Results
- Above expectations: FY17 revenue of RM9.3bn and core PATAMI of RM1.4bn (-8.9% YoY), accounting for 113.7% and 114.4% of HLIB and consensus full year estimates, respectively. The result was in line at EBITDA level.
Deviation
- The deviation at bottom line was mainly due to MI.
Dividends
- Declared a special dividend of 8 sen (ex-date: 12 th Mar) and proposed a final dividend of 5 sen, bringing FY17 total dividend to 17 sen. (FY16: 16.5 sen)
Highlights
- QoQ: Revenue improved by 12.1% but core PATAMI grew stronger by 86.0% mainly due to stronger performance from Malaysia on the back of higher business volume and win rate.
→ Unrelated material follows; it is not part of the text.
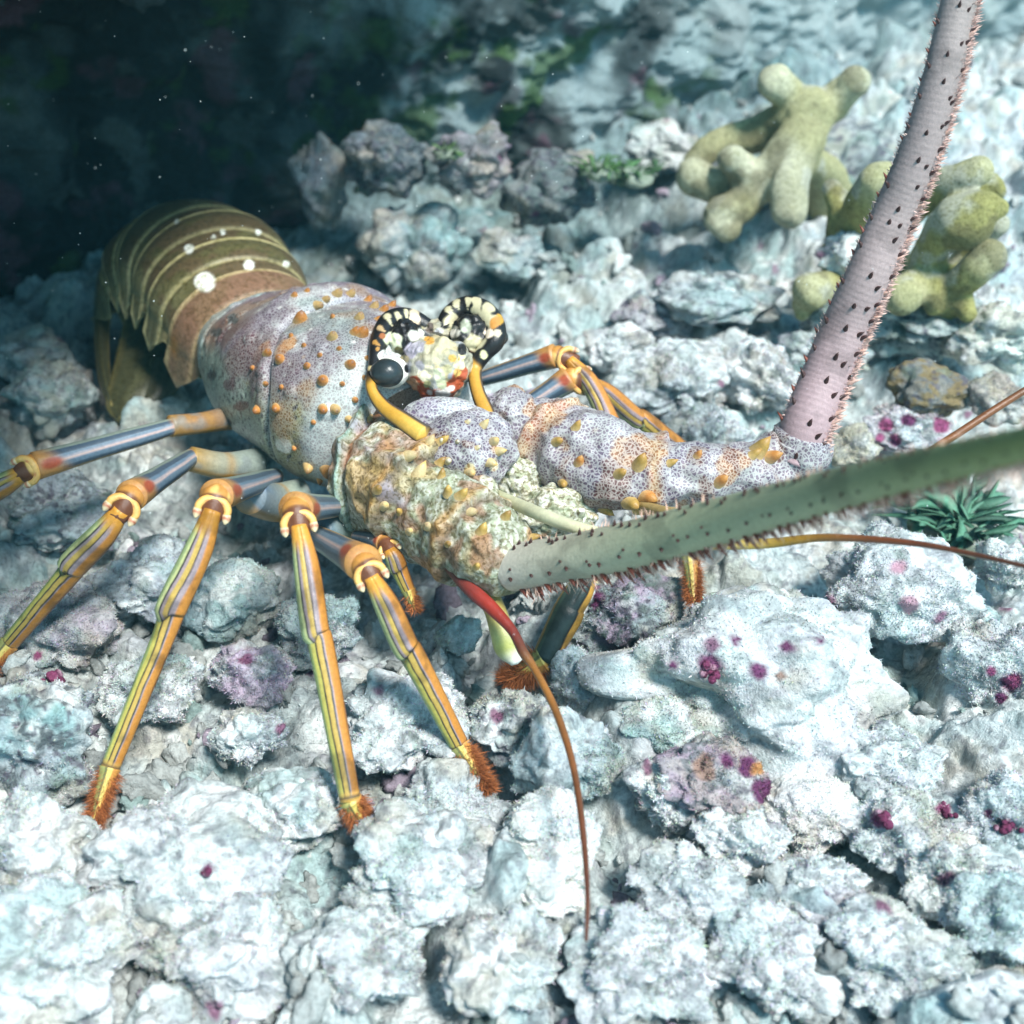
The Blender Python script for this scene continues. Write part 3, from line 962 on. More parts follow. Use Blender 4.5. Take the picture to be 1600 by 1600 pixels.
for px, py, r in [(470, 500, 13), (497, 478, 9), (527, 460, 9), (510, 468, 7), (585, 480, 8), (556, 520, 10), (548, 570, 10), (505, 595, 11), (438, 562, 10), (418, 552, 8), (480, 572, 7), (566, 522, 12), (520, 527, 10), (562, 497, 9),
                  (403, 640, 9), (432, 638, 9), (505, 640, 9), (524, 640, 10), (482, 730, 10), (512, 735, 13), (545, 655, 7), (575, 655, 12), (548, 460, 8), (600, 485, 8), (612, 478, 7), (640, 482, 8), (530, 790, 8), (500, 765, 7), (575, 470, 7), (460, 462, 6), (455, 525, 5), (475, 540, 5), (500, 555, 5), (530, 545, 5), (535, 600, 5), (555, 625, 6), (490, 660, 5), (545, 690, 6), (560, 710, 6), (575, 690, 5), (525, 705, 5), (500, 750, 6), (540, 755, 6), (560, 745, 5), (460, 700, 5), (415, 600, 5), (395, 575, 5), (440, 605, 5), (575, 560, 6), (570, 590, 5), (590, 500, 6), (520, 495, 5), (480, 455, 5)]:
    spine(px, py, r, BV, car, col=(0.55, 0.22, 0.05) if (px + py) % 3 else (0.55, 0.36, 0.14), hgt=2.1)

# tail ----------------------------------------------------------------
TP = np.array([(0.08, 0, 0.52), (-0.28, -0.02, 0.57), (-0.58, -0.07, 0.62), (-0.88, -0.11, 0.65), (-1.18, -0.10, 0.62), (-1.42, -0.04, 0.48), (-1.55, 0.06, 0.25)])
TW = np.array([0.37, 0.41, 0.44, 0.45, 0.44, 0.40, 0.33])
TH = np.array([0.31, 0.345, 0.36, 0.36, 0.35, 0.32, 0.27])
TPW = LB(TP[:, 0], TP[:, 1], TP[:, 2])
tl = Geo()
uu = np.linspace(0, 6, 60)
pc, ww, hh = cr1(np.arange(7), TPW, uu), cr1(np.arange(7), TW, uu) * 0.88, cr1(np.arange(7), TH, uu) * 0.88
Tt = nrm(np.gradient(pc, axis=0))
lat = np.array([NL[0], NL[1], 0.0])
lat = nrm(lat - (Tt @ lat)[:, None] * Tt)
upt = nrm(np.cross(Tt, lat))
upt = upt * np.sign(upt[:, 2])[:, None]
an = np.linspace(-math.pi, math.pi, 40, endpoint=False)
tv = pc[:, None] + lat[:, None] * (np.cos(an)[None] * ww[:, None])[..., None] + upt[:, None] * (np.where(np.sin(an) > 0, 1.0, 0.55)[None] * np.sin(an)[None] * hh[:, None])[..., None]
tl.add(tv.reshape(-1, 3), grid_quads(60, 40, True), None, (0.06, 0.055, 0.03))
tail = tl.link('tail', M_TAIL, lob)
bpy.context.view_layer.update()


def segment(i):
    nt_, na = 46, 150
    t = np.linspace(-0.12, 1.06, nt_)
    u = np.clip(i + t, 0, 6)
    c0, w0, h0 = cr1(np.arange(7), TPW, u), cr1(np.arange(7), TW, u), cr1(np.arange(7), TH, u)
    T = nrm(np.gradient(cr1(np.arange(7), TPW, np.clip(np.linspace(i - 0.3, i + 1.2, nt_), 0, 6)), axis=0))
    la = np.array([NL[0], NL[1], 0.0])
    la = nrm(la - (T @ la)[:, None] * T)
    up = nrm(np.cross(T, la))
    up = up * np.where(up[:, 2:3] < -0.2, -1, 1)
    sc = 0.945 + 0.085 * sstep(-0.12, 0.9, t) - 0.03 * np.exp(-((t - 0.42) / 0.05) ** 2) - 0.05 * sstep(1.0, 1.06, t)
    j = np.linspace(-1, 1, na)                          # arch with straight pleura at both ends
    aj = np.abs(j)
    ang = np.clip(aj / 0.74, 0, 1) * math.pi / 2
    drop = np.clip((aj - 0.74) / 0.26, 0, 1)
    plen = 0.21 * np.clip(1 - np.abs(t - 0.72) / 0.62, 0.12, 1)
    X = np.sign(-j) * np.sin(ang)[None] * (w0 * sc)[:, None] * (1 + 0.05 * drop * (1 - drop) * 4)[None] if False else (-np.sign(j) * np.sin(ang))[None] * (w0 * sc)[:, None] * (1 + 0.08 * drop)[None]
    Z = np.cos(ang)[None] * (h0 * sc)[:, None] - drop[None] * plen[:, None]
    P = c0[:, None] + la[:, None] * X[..., None] + up[:, None] * Z[..., None]
    tt = np.repeat(t[:, None], na, 1).ravel()
    jj = np.repeat(aj[None], nt_, 0).ravel()
    p = P.reshape(-1, 3)
    c = np.tile(np.array([0.10, 0.07, 0.034]), (len(p), 1))
    nz = fbm(p, 6, 3, 40 + i)
    c = mixc(c, (0.10, 0.088, 0.035), sstep(0, 0.6, nz))
    c = mixc(c, (0.22, 0.20, 0.10), 0.7 * sstep(0.45, 0.75, jj + 0.15 * nz))
    c = mixc(c, (0.07, 0.06, 0.03), 0.6 * np.exp(-((tt - 0.84) / 0.05) ** 2))
    c = mixc(c, (0.56, 0.48, 0.24), 0.95 * sstep(0.90, 0.95, tt))
    c = mixc(c, (0.46, 0.39, 0.19), 0.85 * np.exp(-((tt - 0.44) / 0.035) ** 2) * (0.6 + 0.4 * sstep(0.2, 0.6, jj)))
    c = mixc(c, (0.36, 0.34, 0.18), 0.6 * sstep(0.93, 0.99, jj))
    if i == 0:
        c = mixc(c, (0.30, 0.15, 0.10), 0.5 * sstep(0.6, 0.3, np.abs(tt - 0.6)))
    if i in (0, 1):
        c = mixc(c, ORANGE, 0.9 * np.exp(-((tt - 0.85) / 0.10) ** 2 - ((jj - 0.72) / 0.08) ** 2) * (i == 0))
    c = paint(p, c, [(320, 440, 15, WHITE), (389, 414, 8, WHITE), (295, 389, 7, WHITE), (447, 412, 5, WHITE), (348, 363, 4, WHITE), (403, 363, 4, WHITE), (334, 370, 3, WHITE), (276, 346, 3, WHITE)], 0.12) if i in (0, 1, 2, 3) else c
    inner = c0[:, None] + (P - c0[:, None]) * 0.955
    g = Geo()
    n = len(p)
    q = grid_quads(nt_, na)
    g.add(p, q, None, c)
    g.add(inner.reshape(-1, 3), q[:, ::-1], None, c * 0.9)
    # close the rim
    ring = np.concatenate([np.arange(na), np.arange(1, nt_) * na + na - 1, (nt_ - 1) * na + np.arange(na - 2, -1, -1), np.arange(nt_ - 2, 0, -1) * na])
    r2 = np.roll(ring, -1)
    g.q.append(np.stack([ring, ring + n, r2 + n, r2], 1))
    g.qm.append(np.zeros(len(ring), int))
    return g


for i in range(6):
    segment(i).link('tail_segment', M_TAIL, tail)


def blade(name, left, right, parent, m, col, thick=0.02, edge=None, n=40, k=14, bulge=0.04):
    """a curved leaf between two edges given as px, py, z"""
    a, b = WL(left), WL(right)
    u = np.linspace(0, 1, n)
    Lc = cr1(np.linspace(0, 1, len(a)), a, u)
    Rc = cr1(np.linspace(0, 1, len(b)), b, u)
    w = np.linspace(0, 1, k)
    P = Lc[:, None] * (1 - w)[None, :, None] + Rc[:, None] * w[None, :, None]
    nn = nrm(np.cross(np.gradient(P, axis=0), np.gradient(P, axis=1)))
    nn = nn * np.sign(np.einsum('ijk,ijk->ij', nn, C0 - P))[..., None]
    P = P + nn * (bulge * np.sin(np.pi * w)[None, :, None])
    p = P.reshape(-1, 3)
    ww = np.repeat(w[None], n, 0).ravel()
    ut = np.repeat(u[:, None], k, 1).ravel()
    c = np.tile(np.asarray(col, float), (len(p), 1))
    c = c * (1 + 0.35 * np.sin(ww * 60))[:, None] ** 0.5
    if edge is not None:
        e = np.maximum(sstep(0.10, 0.03, np.minimum(ww, 1 - ww)), sstep(0.95, 0.99, ut))
        c = mixc(c, edge, e)
    g = Geo()
    q = grid_quads(n, k)
    back = (P - nn * thick).reshape(-1, 3)
    g.add(p, q, None, c)
    g.add(back, q[:, ::-1], None, c)
    m0 = len(p)
    ring = np.concatenate([np.arange(k), np.arange(1, n) * k + k - 1, (n - 1) * k + np.arange(k - 2, -1, -1), np.arange(n - 2, 0, -1) * k])
    r2 = np.roll(ring, -1)
    g.q.append(np.stack([ring, ring + m0, r2 + m0, r2], 1))
    g.qm.append(np.zeros(len(ring), int))
    return g.link(name, m, parent)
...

This was partially offset by weaker performance from overseas operations.
- YoY: Revenue was up 11.4% on the back of higher contributions from all operations, except US operations. Core PATAMI improved by a greater magnitude of 43.0% on the back of higher revenue, lower payroll costs and effective tax rate.
- FY17: Revenue grew by 4.4% but core PATAMI declined by 8.9%, mainly due to lower contributions from Malaysia (higher cost and lower win rate) and UK operations (lower win rate and higher bad debt) coupled with higher depreciation charges.
- Overall, FY17 EBITDA margin for RWG came in lower due to higher payroll and utilities associated costs related to the opening of new facilities.
- Visitors’ growth remained healthy with 23.6m visitors in FY17 (+16% yoy including visit to GPO facilities).
- The encouraging improvement of EBITDA in 4Q17 was boosted by the newly opened VIP gaming space back in Nov 17, however management continues to guide an EBIDTA level of circa 33%.
- Management guided that the next facilities available will be the new VIP suites while the indoor theme park is estimated to be rolled out progressively in the 1H18, followed by 20 th
Century Fox theme park by year end.
Risks
Forecasts
Rating
HOLD ↔ , TP: RM5.10 ↔
- The topline growth is hardly exciting despite recorded high visitors’ growth drawn by the new GITP facilities. Besides, EBITDA margin for RWG has eroded given the longer gestation period from escalating pre-opening expenses and delayed in opening of facilities.
Valuation
- Maintain HOLD with unchanged target price of RM5.10 based on SOP, implying a 10x EV/EBITDA.